In an excellent retort by Mr. George Staropoli, titled, Community Associations Institute Reinvents Democracy, a Response to CAI/CEO criticism of Homeowner Advocates" he succinctly posits these queries: "Is it reasonable to oppose restoration of the homestead exemption? Or reasonable to oppose due process protections by independent tribunals? Or reasonable to seek draconian foreclosure measures against homeowners that amount to excessive punishments and a constitutional violation of the 8th Amendment. No, it's only reasonable if your objective is the perpetuating a defective, authoritarian, un-American form of governance throughout the land."

When the "industry" wants to continue its stranglehold over owners, it is considered to be "for the good of the association." When an owner attempts to protect his assets, he is considered to be "hateful," "petty," and "vindictive."

Make no mistake, the concept of a homeowners association is a sociological and economical disaster. It is a failure perpetuated by myths created and sustained by an industry that is fearful it's free ride on the backs of our personal income, will cease.

CORRUPTION!

Corruption in homeowner associations is expensive, unchecked, and rampant. In theory vendors pretend they are there to alleviate time constraints and take the burden off a volunteer board. But, because it has become so lucrative, they instead create moneymaking opportunities for themselves.

The "industry" interlopers who have supposedly made careers of "serving" so-called "communities" add to the various types of interference associations face today. These unmitigated influences, which trickle down upon owners across the country are costing countless millions of dollars in poor decisions made by boards under the spell of outside vendor perks.

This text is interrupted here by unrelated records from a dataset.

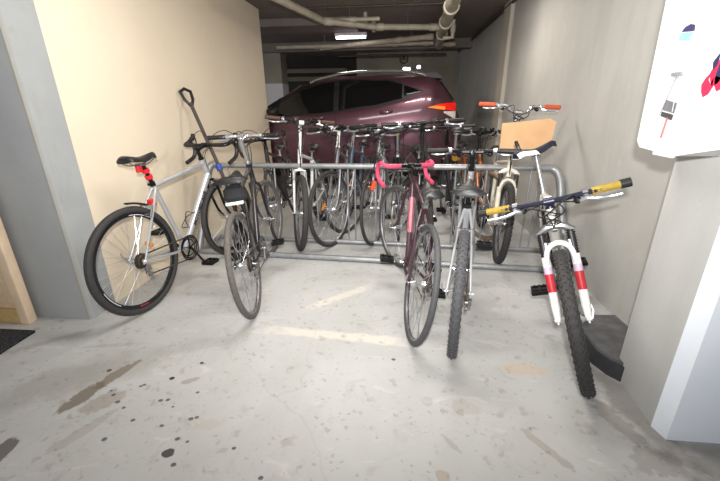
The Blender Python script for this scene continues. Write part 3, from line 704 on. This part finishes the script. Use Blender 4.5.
MB().tube([mid + dd * .03, mid + dd * .085], .028, 12).build('tape', mat('blue_tape', (36, 74, 160), .5), sv, label='blue tape wound round the shaft')

bx = empty('bait_box', (1.165, 1.80, 0), 'low dark grey plastic box on the floor between the right wall and the knobby tyre', 'box')
Rb = Matrix.Rotation(math.radians(4), 3, 'Z')
MB().prism([(-.11, -.20), (-.14, -.12), (-.13, .20), (.13, .22), (.15, -.13), (.05, -.26), (-.06, -.26)], 0, .085, 'z').build('body', mat('grey_box', (56, 56, 60), .6), bx)
MB().prism([(-.105, -.19), (-.135, -.115), (-.125, .195), (.125, .215), (.145, -.125), (.045, -.25), (-.055, -.25)], .085, .10, 'z').build('lid', mat('grey_box_lid', (92, 92, 94), .55, 0, .3, 14), bx)

CH = mat('lock_chain', (120, 112, 104), .4, .8, .2)
lc = MB()
for i in range(12):
    c = Vector((-.02 + .014 * i, 2.905 - .004 * i + .012 * math.sin(i), .055 + .015 * math.sin(i * .9))); Rm = Matrix.Rotation(i * 1.4, 4, 'X') @ Matrix.Rotation(i * .5, 4, 'Z')
    lc.M = Matrix.Translation(c) @ Rm; lc.torus((0, 0, 0), .011, .0035, 'z', 12, 6, (1, 1))
tag(lc.build('lock_chain', CH), 'heavy steel lock chain heaped on the front floor rail', 'chain')
o = empty('cable_lock', (-.22, 3.24, .60), 'short orange lock hanging at the rack left of the pink taped bars', 'lock')
OR = mat('orange_plastic', (232, 74, 36), .4)
MB().box((0, -.0, .0), (.020, .014, .045), Matrix.Rotation(.3, 3, 'Y'), bev=.008).build('body', OR, o)
MB().tube(curve([(-.015, 0, .04), (-.03, 0, .09), (0, .0, .135), (.03, 0, .09), (.02, 0, .04)], 5), .007, 8).build('shackle', BLKM(), o)
cb = MB().prism([(.80, .93), (.80, 1.13), (.92, 1.14), (1.15, 1.165), (1.20, 1.14), (1.185, .97), (1.08, .935)], 3.10, 3.125, 'y')
g = NT('cardboard', .85); cc = g.ramp(g.noise(6, 5), .3, .7, srgb(206, 164, 122), srgb(220, 180, 138))
tag(cb.build('cardboard_sheet', g.done(cc)), 'tan cardboard sheet hanging below the tall orange-gripped bars', 'cardboard')

# ------------------------------------------------------------------ white wall box near the right edge
wb = empty('wall_box', (.95, 1.35, 1.1), 'white plastic wall box with red and blue flame emblem, on the concrete column', 'box')
WP = mat('white_box_plastic', (244, 244, 244), .35, 0, .01)
def bxp(y, z): return (y - 1.35, z - 1.1)
out = [bxp(1.625, 1.13), bxp(1.60, 1.105), bxp(1.40, 1.095), bxp(1.36, 1.105), bxp(1.20, 1.142), bxp(.98, 1.19), bxp(.98, 1.72), bxp(1.66, 1.72)]
MB().prism(out, .0, .15, 'x').build('body', WP, wb)
MB().box((-.002, .10, .0), (.008, .05, .012), bev=.004).build('hinge_lug', WP, wb)
# clear strip with things seen behind it
def strip(pts, m, nm, x, lab=None):
    q = MB().prism([bxp(*p) for p in pts], -x, 0, 'x'); return q.build(nm, m, wb, label=lab)
strip([(1.535, 1.60), (1.49, 1.60), (1.453, 1.44), (1.445, 1.24), (1.465, 1.15), (1.523, 1.155), (1.522, 1.27), (1.528, 1.36)], mat('clear_window', (214, 214, 212), .15), 'window', .002)
strip([(1.521, 1.495), (1.463, 1.489), (1.467, 1.508), (1.485, 1.513), (1.507, 1.508)], mat('navy_print', (52, 50, 92), .5), 'label', .004, 'navy printed label')
strip([(1.526, 1.470), (1.470, 1.463), (1.463, 1.486), (1.522, 1.492)], mat('pale_blue_print', (140, 186, 208), .5), 'label', .004, 'pale blue printed label')
strip([(1.515, 1.245), (1.452, 1.235), (1.45, 1.268), (1.512, 1.28)], mat('grey_print', (112, 112, 116), .5), 'label', .004, 'grey printed label')
strip([(1.518, 1.225), (1.455, 1.212), (1.453, 1.23), (1.516, 1.24)], mat('dark_print', (70, 70, 74), .5), 'label', .004, 'dark printed label')
MB().tube([(-.006, 1.475 - 1.35, .12), (-.006, 1.482 - 1.35, .05)], .0025, 6).build('red_rod', mat('red_rod', (206, 90, 90), .5), wb)
MB().tube([(-.006, 1.48 - 1.35, .26), (-.006, 1.53 - 1.35, .10)], .0015, 6).tube([(-.006, 1.47 - 1.35, .26), (-.006, 1.458 - 1.35, .14)], .002, 6).box((-.006, 1.485 - 1.35, .262), (.003, .025, .006)).build('handle', mat('rod_grey', (140, 140, 144), .4), wb)
RED = mat('flame_red', (222, 40, 78), .5); NVY = mat('emblem_navy', (44, 44, 84), .5)
def flame(cy, cz, s, m):
    q = [(0, 0), (.010, .012), (.016, .030), (.008, .045), (-.006, .058), (-.002, .040), (-.012, .030), (-.018, .046), (-.022, .022), (-.014, .006)]
    MB().prism([(cy - 1.35 + a * s, cz - 1.1 + b * s) for a, b in q], -.002, 0, 'x').build('emblem', m, wb)
flame(1.345, 1.285, 1.25, RED); flame(1.32, 1.315, 1.4, RED); flame(1.298, 1.30, 1.3, RED)
MB().torus((-.001, 1.315 - 1.35, 1.475 - 1.1), .028, .003, 'x', 24, 6, (1, .5)).build('emblem', NVY, wb)
strip([(1.343, 1.385), (1.325, 1.41), (1.322, 1.375), (1.335, 1.36)], NVY, 'emblem', .0025); strip([(1.318, 1.345), (1.31, 1.43), (1.300, 1.43), (1.30, 1.34)], NVY, 'emblem', .0025)

# ------------------------------------------------------------------ car
car = empty('car', (0, 5.6, 0), 'dark plum metallic estate car parked sideways behind the bicycles', 'car')
CP = mat('plum_paint', (88, 54, 66), .3, .55, .04, 60, coat=.9)
CGL = mat('dark_glass', (10, 11, 13), .06, 0, .02, coat=.5); CBK = mat('car_trim_black', (18, 18, 19), .5)
# outline heights along length (x, belt z, roof z)
def interp(tab, x):
    if x <= tab[0][0]: return tab[0][1]
    for (a, b), (c, d) in zip(tab, tab[1:]):
        if x <= c:
            t = (x - a) / (c - a); t = t * t * (3 - 2 * t) * .4 + t * .6; return b + (d - b) * t
    return tab[-1][1]
topz = [(-3.55, .70), (-3.45, .88), (-3.1, 1.02), (-2.5, 1.13), (-2.15, 1.20), (-1.75, 1.43), (-1.45, 1.58), (-1.15, 1.655), (-.75, 1.69), (-.2, 1.695), (.25, 1.68), (.48, 1.65), (.56, 1.58), (.72, 1.38), (.82, 1.22), (.88, 1.10), (.92, .9), (.94, .75), (.93, .5), (.88, .40)]
beltz = [(-3.55, .66), (-3.1, .93), (-2.5, 1.04), (-2.1, 1.09), (-1.2, 1.15), (-.4, 1.24), (.1, 1.34), (.4, 1.40), (.6, 1.36), (.8, 1.18), (.88, 1.02), (.94, .72), (.88, .38)]
botz = [(-3.55, .45), (-3.4, .30), (-3.0, .24), (.5, .24), (.88, .36)]
halfw = [(-3.55, .55), (-3.4, .76), (-3.0, .88), (-2, .91), (0, .91), (.5, .89), (.75, .82), (.88, .74), (.94, .66)]
def sect(x):
    """half section from sill to roof centre, y measured from the centre line outward"""
    b, t, z0, hw = interp(beltz, x), interp(topz, x), interp(botz, x), interp(halfw, x)
    b = min(b, t - .02); gh = (t - b); inn = min(.20, gh * .42)
    pts = [(hw * .6, z0 - .02), (hw * .93, z0), (hw * .985, z0 + .12), (hw, z0 + (b - z0) * .45), (hw * .995, z0 + (b - z0) * .72), (hw * .975, b - .03), (hw * .955, b)]
    for k in (.3, .6, .85): pts.append((hw * .955 - inn * k ** 1.15, b + gh * .93 * k))
    pts += [(hw * .955 - inn * 1.12, b + gh * .955), (hw * .70, t - .008), (hw * .4, t), (0, t + .004)]
    return pts
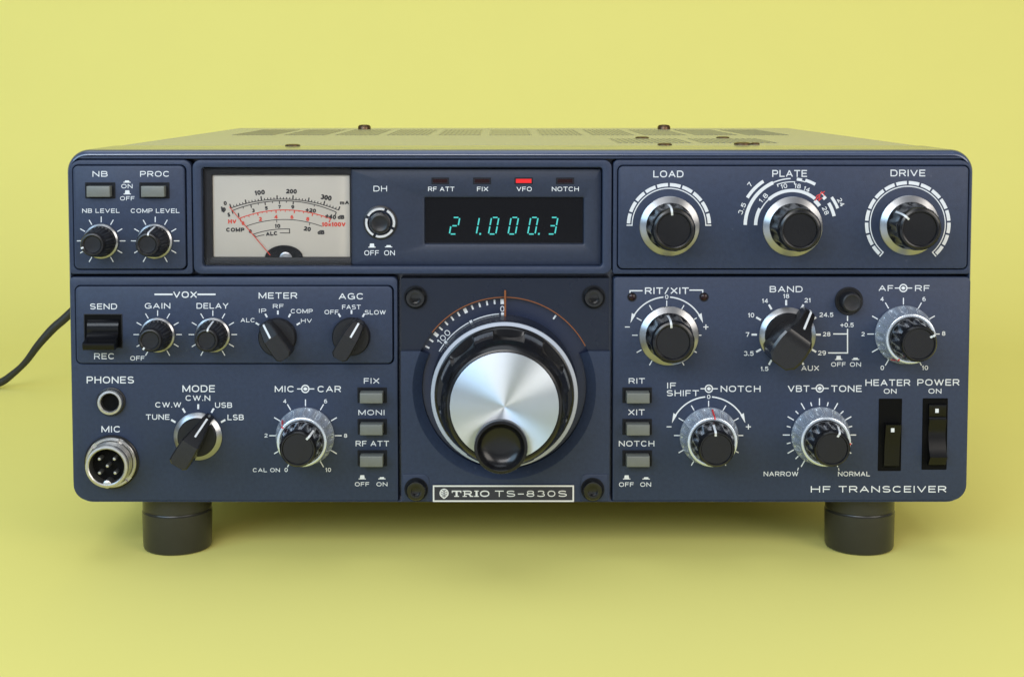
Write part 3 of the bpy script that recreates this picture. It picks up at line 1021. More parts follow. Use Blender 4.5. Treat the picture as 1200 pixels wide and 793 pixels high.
for ch in list(kp.children):
    if ch.name.startswith("pointer"):
        bpy.data.objects.remove(ch)

# concentric pairs: silvered outer knob and black inner knob
outer = lathe_mesh("dual_knob", [(10.2, 0.2), (10.85, 0.3), (10.9, 0.9), (10.7, 1.5), (10.5, 2.0), (9.75, 5.8), (9.45, 7.0), (9.35, 7.5), (9.3, 9.3), (9.0, 9.9), (8.5, 10.1), (8.0, 9.95), (7.8, 9.4), (7.5, 8.6), (0, 8.5)], 216,
                   flute(18, 0.075, 1.5, 7.4, 0.9), 40)
inner = lathe_mesh("inner_knob", [(7.4, 8.6), (7.75, 9.2), (7.75, 10.8), (7.65, 11.4), (7.55, 12.0), (7.45, 15.0), (6.95, 18.0), (6.75, 18.6), (6.65, 19.3), (6.4, 20.0), (5.95, 20.5), (5.6, 20.5), (5.4, 20.2), (5.3, 19.9), (0, 19.85)], 168,
                   flute(14, 0.09, 11.1, 18.5, 0.9), 32)
iptr = ribbon_mesh("pointer_line", [(7.62, 15.3), (6.97, 18.0), (6.77, 18.6), (6.67, 19.3), (6.42, 20.0), (5.95, 20.5), (5.6, 20.5), (5.35, 20.2), (4.6, 19.95)], 0.75)
rptr = ribbon_mesh("red_mark", [(10.45, 2.2), (9.75, 5.9), (9.45, 7.05), (9.35, 7.6), (9.3, 9.3), (9.0, 9.95), (8.4, 10.1)], 0.55)
for (px, py, ra_, wa, lab) in ((357.8, 510.6, -52, 42, "silvered outer knob with black inner knob between MIC and CAR lettering"),
                               (1059.2, 391.9, -150, 60, "silvered outer knob with black inner knob under AF and RF lettering"),
                               (830.6, 510.6, 5, -4, "silvered outer knob with black inner knob under IF SHIFT and NOTCH lettering"),
                               (961.2, 510.2, 95, 24, "silvered outer knob with black inner knob under VBT and TONE lettering")):
    o = place("dual_knob", outer, 'clear_silver', px, py, 0, 0, lab)
    i_ = child("inner_knob", inner, 'knob_black', o, ang=wa)
    child("pointer_line", iptr, 'white', o, ang=wa)
    child("red_mark", rptr, 'red', o, ang=ra_)


# pointer (chicken head) knobs
def pointer_knob(name, plan, hs, flat_from, h0=1.0, bev=0.5):
    """plan: right half outline [(w, s)] from nose (s > 0) to tail (s < 0); hs(s) is the height of the top over s"""
    bm = bmesh.new()
    pts = [(w, s) for (w, s) in plan] + [(-w, s) for (w, s) in reversed(plan) if w > 1e-4]
    n = len(pts)
    lo = [bm.verts.new((x, -h0, s)) for x, s in pts]
    mid = [bm.verts.new((x, -(hs(s) - bev), s)) for x, s in pts]
    k = 0.86
    top = [bm.verts.new((x * k, -hs(s * 0.965), s * 0.965)) for x, s in pts]
    bridge(bm, lo, mid)
    bridge(bm, mid, top)
    m_ = len(plan)
    # cap as strips between right and left
    for i in range(m_ - 1):
        a, b = top[i], top[i + 1]
        c_, d_ = top[(n - i - 1 + (0 if plan[0][0] > 1e-4 else 1)) % n], top[(n - i - 2 + (0 if plan[0][0] > 1e-4 else 1)) % n]
        vs = []
        for v in (a, b, d_, c_):
            if v not in vs:
                vs.append(v)
        if len(vs) >= 3:
            try:
                bm.faces.new(vs)
            except ValueError:
                pass
    return finish(bm, name, 17)


def hs_small2(s):
    return 11.8 if s <= 1.5 else 11.8 - (s - 1.5) / 5.8 * 4.0


plan = [(1.5, 7.3), (2.3, 6.4), (2.9, 3.0), (3.05, 1.5), (3.1, 0), (3.2, -4.0), (3.1, -6.4), (1.9, -7.6)]
bar = pointer_knob("pointer_bar", plan, hs_small2, 1.5)
disc = lathe_mesh("pointer_knob", [(6.4, 0.15), (7.05, 0.3), (7.05, 1.6), (6.9, 2.4), (6.5, 2.9), (0, 3.0)], 72)
line = ribbon_mesh("pointer_line", [(7.0, 7.7), (6.6, 8.3), (4.0, 10.1), (1.7, 11.75)], 0.7, 0.12)
for (px, py, a, lab) in ((325.7, 394.4, -35, "black pointer knob under METER lettering turned to IP"),
                         (411.9, 393.8, 30, "black pointer knob under AGC lettering turned to SLOW")):
    o = place("pointer_knob", disc, 'black_matt', px, py, T, a, lab)
    child("pointer_bar", bar, 'black_matt', o)
    child("pointer_line", line, 'white', o)


def hs_big(H, s0, s1, hn):
    return lambda s: H if s <= s0 else H - (s - s0) / (s1 - s0) * (H - hn)


plan = [(1.3, 9.6), (1.8, 8.8), (2.2, 6.0), (2.9, 3.0), (3.4, 1.0), (3.6, -2.0), (3.75, -6.0), (3.6, -7.6), (2.4, -8.6)]
bar = pointer_knob("pointer_bar", plan, hs_big(17.0, 1.2, 9.7, 5.5), 1.0)
base = lathe_mesh("pointer_knob", [(0, 0.1), (7.2, 0.1), (7.2, 2.6), (6.8, 3.0), (0, 3.1)], 72)
ring = lathe_mesh("skirt_ring", [(6.8, 0.1), (8.9, 0.1), (8.95, 0.8), (8.8, 0.95), (7.3, 1.8), (6.9, 1.85)], 120, None, 16)
line = ribbon_mesh("pointer_line", [(9.1, 6.4), (3.4, 14.1)], 0.7, 0.12)
o = place("pointer_knob", base, 'black', 232.3, 510.6, 0, 31, "black pointer knob on bright ring under MODE lettering turned to USB")
child("pointer_bar", bar, 'pointer_black', o)
child("skirt_ring", ring, 'chrome', o)
child("pointer_line", line, 'white', o)

plan = [(1.5, 12.2), (2.2, 11.2), (2.5, 8.0), (3.4, 5.6), (4.9, 3.2), (5.8, 1.4), (6.2, -1.4), (6.2, -4.8), (5.4, -8.0), (3.0, -10.2)]
bar = pointer_knob("pointer_bar", plan, hs_big(17.0, 2.6, 12.3, 7.5), 1.0, bev=0.4)
base = lathe_mesh("pointer_knob", [(0, 0.1), (8.6, 0.1), (8.6, 2.6), (8.2, 3.0), (0, 3.1)], 72)
ring = lathe_mesh("skirt_ring", [(7.6, 0.1), (10.4, 0.1), (10.45, 0.8), (10.3, 0.95), (8.6, 1.9), (8.0, 1.95)], 120, None, 16)
line = ribbon_mesh("pointer_line", [(12.35, 5.6), (11.95, 8.0), (5.6, 14.2)], 0.75, 0.12)
o = place("pointer_knob", base, 'black', 922.4, 392.6, 0, 36, "large black pointer knob on bright ring under BAND lettering turned to 21")
child("pointer_bar", bar, 'pointer_black', o)
child("skirt_ring", ring, 'chrome', o)
child("pointer_line", line, 'white', o)

# ------------------------------------------------------------------ push buttons
def push_button(px0, py0, px1, py1, h, out, lab):
    x0, z0, x1, z1 = pxrect(px0, py0, px1, py1, h)
    cx, cz = (x0 + x1) / 2, (z0 + z1) / 2
    w, hh = (x1 - x0) / 2, (z1 - z0) / 2
    bm = bmesh.new()
    frame_ring(bm, (-w, -hh, w, hh), (-w + 0.75, -hh + 0.6, w - 0.75, hh - 0.6), -0.25, 0.0, 0.15, 0.9, 0.3, 0.15, 0.12)
    bm.faces.new([bm.verts.new((x, -0.02, z)) for x, z in rrect(-w + 0.4, -hh + 0.4, w - 0.4, hh - 0.4, 0.3)])
    b = link("push_button", finish(bm, "push_button", 30), 'groove', radio, (cx, -h, cz), lab)
    bm = bmesh.new()
    slab(bm, -w + 1.25, -hh + 0.75, w - 1.25, hh - 1.25, 0.2, -out, 0.2, 0.35, 3)
    link("button_cap", finish(bm, "button_cap", 40), 'button', b, (cx, -h, cz))


for a in ((99.8, 213.7, 135.2, 232.7, T, 3.0, "grey push button under NB lettering"), (163.4, 213.7, 198.7, 232.7, T, 3.0, "grey push button under PROC lettering"),
          (418.9, 453.6, 453.4, 471.9, 0, 4.6, "grey push button under FIX lettering"), (419.1, 490.4, 453.4, 508.9, 0, 4.6, "grey push button under MONI lettering"),
          (419.1, 526.9, 453.6, 545.8, 0, 4.6, "grey push button under RF ATT lettering"), (729.3, 453.6, 764, 471.9, 0, 4.6, "grey push button under RIT lettering"),
          (729.3, 490.4, 764, 509.2, 0, 4.6, "grey push button under XIT lettering"), (729.3, 527, 764, 545.8, 0, 4.6, "grey push button under the lower NOTCH lettering")):
    push_button(*a)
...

Sabotaging homeowners -- Keep this story depicting an anatomy of corruption in mind the next time your home is headed for a holiday season foreclosure. It is December and association management companies are ratcheting up their holiday spirit by screwing over a few extra homeowners. In the following instance, the owner first learns purely by chance that he has a lien on his property and is in danger of foreclosure. He immediately contacts the board only to be referred to the management company who in turn informs him that a "notice," "copy of a bill of what he owed," and "several letters informing him of the situation had been sent to him." None of which had been actually received by the owner. Despite his protests, he was told it was "out of the association's hands" and "it's with a foreclosure company" and now he "has to deal with the attorneys." When attempting to contact the attorneys all he was given was a post office box and an answering service telephone number with a recording saying that the office was closed for the December holidays and would reopen sometime in January next year. As it was too late to get the payment to a post office box in order to save his property he tracked down the foreclosure company. Just imagine how difficult that is to accomplish particularly during this time of year! He showed up just in the nick of time only to be told by a receptionist, "how the hell did you find us?" Then the owner was told, that the receptionist was instructed NOT to accept any payments from owners and that the boss was on a ski trip out of the country and that the office was "technically closed." The owner said, "Too damn bad!" and with that, threw his payment on the desk and left. Fortunately the owner had the foresight to be accompanied by a credible witness and because of this the company could not deny receiving payment. He avoided foreclosure. Happy Holidays.

Though some may believe that California's legislature is headed in a direction away from its past bad decisions and leaning toward the views of property owners, we are reminded that the Devil's Dictionary defines the word "lawyer" as "One skilled in circumvention of the law."